The answer on such problem is following.
No anti- in the case of Majorana particle
First, if we include the mass term (here it is not important - Majorana or Dirac) of neutrino, then we necessarily come to the statement that the neutrino can be of two helicities.
Second, since Majorana fermion is
$$
\nu_{M} = \nu + \nu^{c},
$$
where $c$ operation is charge conjugation, then fermion and antifermion are the same. Thus we don't distinguish neutrino and antineutrino in the case if neutrino is Majorana fermion.
There is also one additional remark. The charge conjugation of left particle gives right antiparticle, so there is no problem with chirality.
Why Majorana nature of neutrino doesn't contradict the experiment
We thus follow to the statement that neutrino, if it is Majorana one, may be as well left-handed as right-handed. This, however, doesn't contradict the statement that mostly only left-handed (in a sense left-helicity) neutrino interacts (and thus somehow may be detected).
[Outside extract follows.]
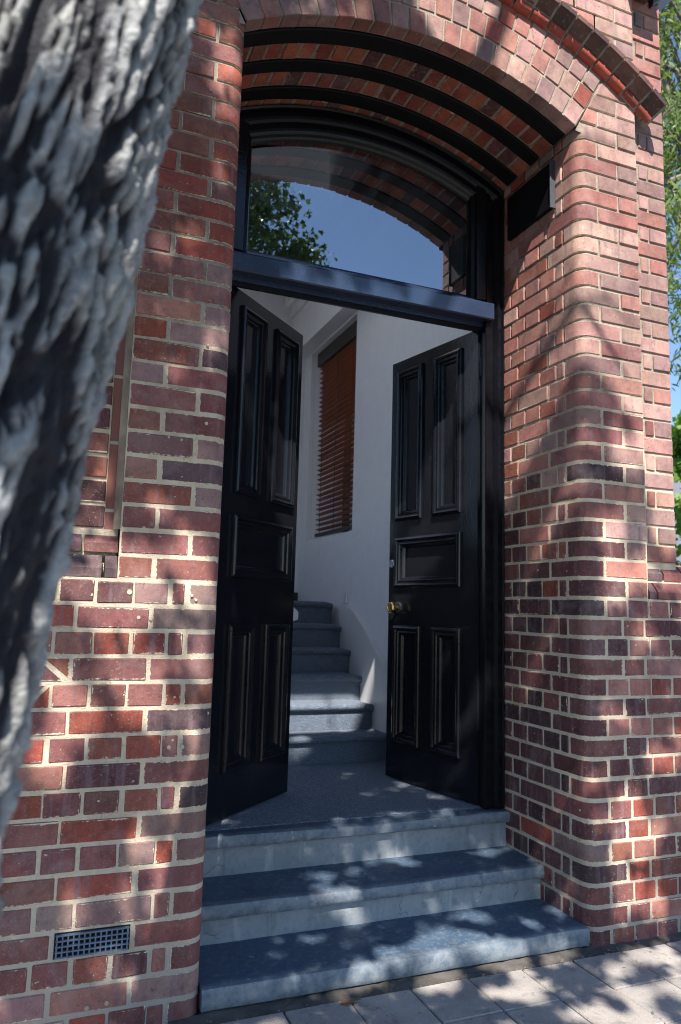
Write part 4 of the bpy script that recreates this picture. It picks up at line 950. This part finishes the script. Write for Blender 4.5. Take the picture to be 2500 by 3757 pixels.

This is true because of two facts.
First, if the mass of given particle $\nu$ is small, then this particle is relativistic in most processes which involve it and other particles with masses much larger than $m_{\nu}$. In relativistic limit helicity coincides with chirality; namely, helicity flipping rate is proportional to $\left(\frac{m_{\nu}}{E_{\nu}}\right)^{2}$, with $E_{\nu}$ being the energy of $\nu$. We may therefore conclude, that ultrarelativistic particle has definite helicity which is defined by its chirality.
Second, the Standard model weak sector contains interaction, in which electron interacts only with left-chiral neutrino (while the positron interacts with right chiral). Let's unify these facts. If we have process in which electron and neutrino creates, then due to small neutrino mass and thus its ultrarelativistic motion it will be left-handed (in a sense of helicity) in "99.9%" of interactions.